Fin de siècle, de Sébastien Gendron
« J’en ai marre d’être toujours invité dans des tables rondes "polar et humour". Mon prochain roman sera un pur roman noir. » Ainsi parlait il y a quelques temps Sébastien Gendron, après la sortie de son précédent roman Révolution. Le résultat de cette profession de foi, de ce changement de paradigme, arrive maintenant en librairie. Il s’appelle Fin de siècle, ce qui, on en conviendra, sent bon le pur roman noir.
C’est donc une histoire de mégalodons.
Le mégalodon, pour ceux qui ne le sauraient pas, est un requin préhistorique. Il se trouve que, à l’orée des années 2020, une espèce géante de cette créature que l’on croyait disparue depuis bien longtemps, a commencé à bouloter tout ce qui tombait sous ses rangées d’énormes dents. Résultat, au début de ce nouvel ouvrage de Sébastien Gendron, seule la Méditerranée, protégée par deux herses gigantesques posées à Gibraltar et à l’entrée du canal de Suez, est épargnée par ce fléau autrement plus inquiétant que la réapparition quelques années auparavant de pingouins géants cocaïnomanes.

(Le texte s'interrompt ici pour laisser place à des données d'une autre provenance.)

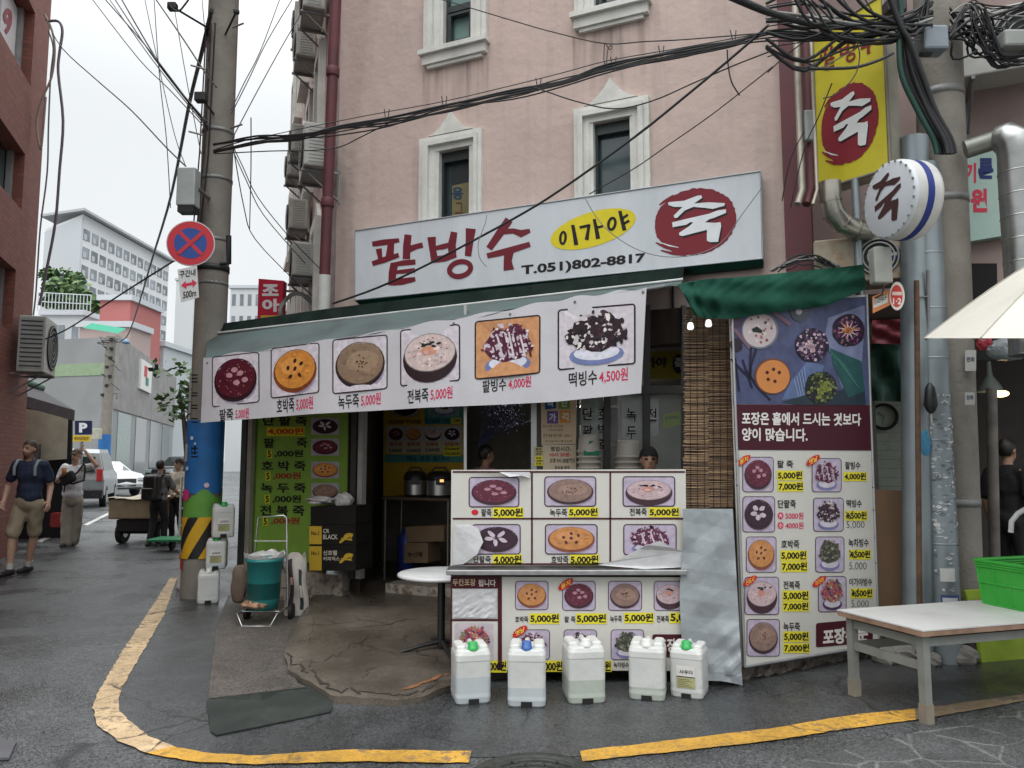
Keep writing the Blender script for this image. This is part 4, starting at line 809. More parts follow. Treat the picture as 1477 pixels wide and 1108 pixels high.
# ================================================================ jerrycans
HDPE = mat('white_plastic', (.60, .61, .59), .38, var=.07, scale=3, dirt=.4, dcol=(.34, .35, .31), dscale=5, bump=.35, bscale=7)
LIQ = {'blue': mat('blue_grey_liquid', (.49, .53, .545), .38, var=.06), 'green': mat('greenish_liquid', (.44, .48, .43), .38, var=.1, scale=5, dirt=.35, dcol=(.26, .31, .2), dscale=4), 'clear': HDPE}
CAPS = {'green': mat('green_cap', (.03, .38, .09), .35), 'blue': mat('blue_cap', (.04, .12, .38), .35), 'white': mat('white_cap', (.68, .68, .66), .4)}
def loft(b, secs, m):                                       # secs: (z, w, d, r, material)
    prev = None; K = 6
    rings = []
    for s_ in secs:
        z, w_, d_, r_ = s_[:4]; o = []
        for cx, cy, a0 in ((w_ / 2 - r_, d_ / 2 - r_, 0), (-w_ / 2 + r_, d_ / 2 - r_, 90), (-w_ / 2 + r_, -d_ / 2 + r_, 180), (w_ / 2 - r_, -d_ / 2 + r_, 270)):
            for k in range(K): a = R(a0 + 90 * k / (K - 1)); o.append(Vector((cx + r_ * math.cos(a), cy + r_ * math.sin(a), z)))
        rings.append(o)
    n = 4 * K
    for i in range(len(rings) - 1): b.add(rings[i] + rings[i + 1], [(k, (k + 1) % n, n + (k + 1) % n, n + k) for k in range(n)], secs[i][4] if len(secs[i]) > 4 else m, True)
    b.add(rings[0], [tuple(range(n))[::-1]], m); b.add(rings[-1], [tuple(range(n))], m)
def jerrycan(label, loc, rz, cap, liq, lv, sc=1., lab=False, tilt=0, group='white jerrycans in a row before the counter', lie=False):
    t = thing('jerrycan', label, 'jerrycan', loc, rz, group); w_, d_, h_ = .245 * sc, .27 * sc, .36 * sc; L_ = LIQ[liq]
    b = MB(); lz = max(.06, min(.9, lv)) * h_
    base = [(.0, .9), (.012, .97), (.045, 1.0), (.07, .985)]; secs = [(z, w_ * k, d_ * k, .035 * sc, L_) for z, k in base]
    secs += [(lz, w_ * .985, d_ * .985, .03 * sc, HDPE), (h_ * .78, w_ * .985, d_ * .985, .03 * sc, HDPE), (h_ * .80, w_ * 1.0, d_ * 1.0, .032 * sc, HDPE), (h_ * .90, w_ * .99, d_ * .99, .04 * sc, HDPE), (h_ * .965, w_ * .93, d_ * .93, .05 * sc, HDPE), (h_ * .99, w_ * .80, d_ * .82, .05 * sc, HDPE)]
    loft(b, secs, HDPE)
    for x in (-1, 1): b.bbox((x * w_ * .31, .02 * sc, h_ * .985), (w_ * .3, d_ * .72, .05 * sc), HDPE, .022 * sc, None, 3)
    b.box((0, -d_ * .497, .02 * sc), (.07 * sc, .012, .04 * sc), DARK)
    b.build('body', t, False)
    b = MB(); b.tube([(0, -d_ * .30, h_ * .97), (0, -d_ * .2, h_ + .012 * sc), (0, d_ * .2, h_ + .02 * sc), (0, d_ * .36, h_ * .97)], .017 * sc, HDPE, 8); b.build('handle', t, False)
    b = MB(); b.lathe([(.0, .03), (.026, .03), (.031, .026), (.032, 0), (.036, -.002), (.036, -.02)], CAPS[cap], (0, -d_ * .33, h_ * .985 + .018), 18); b.build('cap', t, False)
    if lab:
        pl = Plane((0, -d_ * .5 - .0, 0), (1, 0, 0)); b = MB()
        def zq(x0, z0, x1, z1, o, m): b.quad(pl.at(x0, z0, o), pl.at(x1, z0, o), pl.at(x1, z1, o), pl.at(x0, z1, o), m)
        zq(-.06, .07, .06, .21, .002, ink(214, 212, 206)); zq(-.06, .07, .06, .135, .003, ink(170, 168, 120)); zq(-.06, .137, .06, .143, .003, INKB); text_loc(b, pl, '사우더', -.04, .158, .045, .185, INKB, .004, .02)
        for i in range(5): zq(-.05, .078 + i * .011, .04 - (i % 3) * .015, .081 + i * .011, .004, ink(90, 90, 70))
        b.build('paper_label', t, False)
    t.rotation_euler = (R(tilt), 0, rz)
    return t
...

C’est donc sur les rives de la Grande bleue que les populations les plus aisées sont venues s’installer. C’est là aussi qu’officie un tueur psychopathe et que se cache Asta Roth, artiste anonyme et trafiquant d’art. Ah, oui… C’est aussi depuis son orbite au-dessus de la Méditerranée qu’un fils à papa milliardaire envisage d’effectuer le saut en parachute le plus haut de l’histoire. Et aussi, il y a un agent du FBI. Et j’ai failli oublier : le fonds de pension qui a racheté l’entreprise qui gère les herses a dégraissé ses effectifs et, apparemment, tout cela n’est plus très hermétique.

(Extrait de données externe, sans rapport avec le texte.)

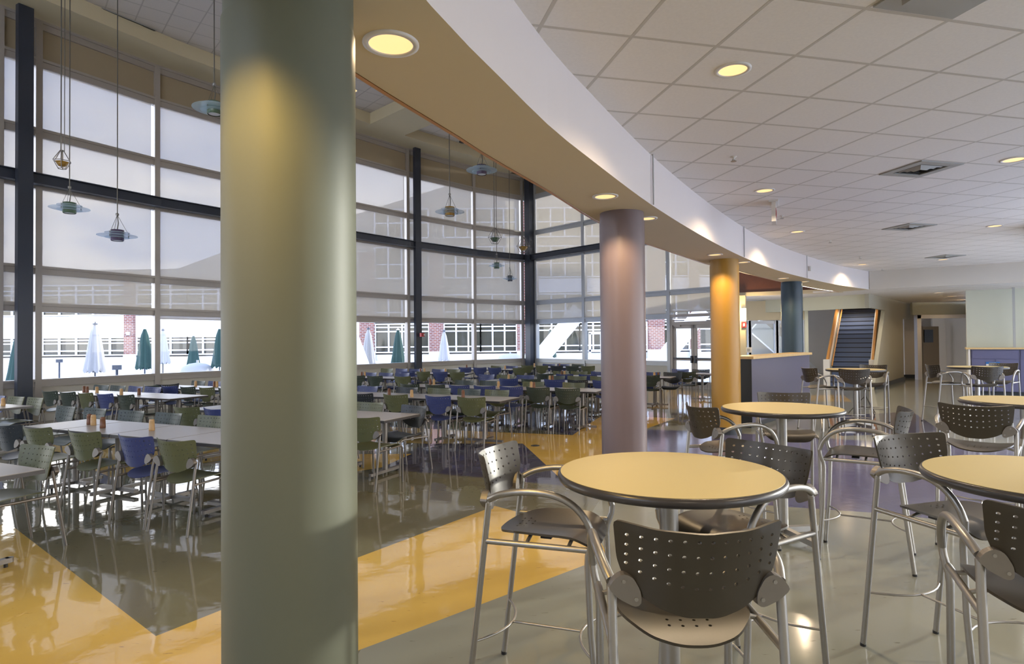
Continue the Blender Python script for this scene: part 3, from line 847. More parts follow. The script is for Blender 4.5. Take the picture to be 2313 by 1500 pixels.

Ainsi donc, Sébastien Gendron, comme promis, nous offre un roman d’une grande noirceur qui dénonce à la fois les dérives du business de l’art, la recherche constante d’une hypothétique gloire médiatique, l’horreur économique et l’incapacité des États à faire face à l’urgence climatique. Accessoirement, tout cela, dans un pur délire, nous entraîne d’une scène incroyable à l’autre, que ce soit une éviscération aussi parfaite qu’amusante ou le réjouissant découpage à la meuleuse des tulipes de Jeff Koons. Sébastien Gendron prend un évident plaisir à se lancer dans un jeu de massacre échevelé fortement inspiré par tout ce que le cinéma de série B à Z peut offrir en la matière.
Bref, du plaisir, en attendant de retrouver l’auteur sur des festivals et dans les tables rondes sur le thème « polar et pisciculture ».
Sébastien Gendron, Fin de siècle, Gallimard, Série Noire, 2020. 230 p.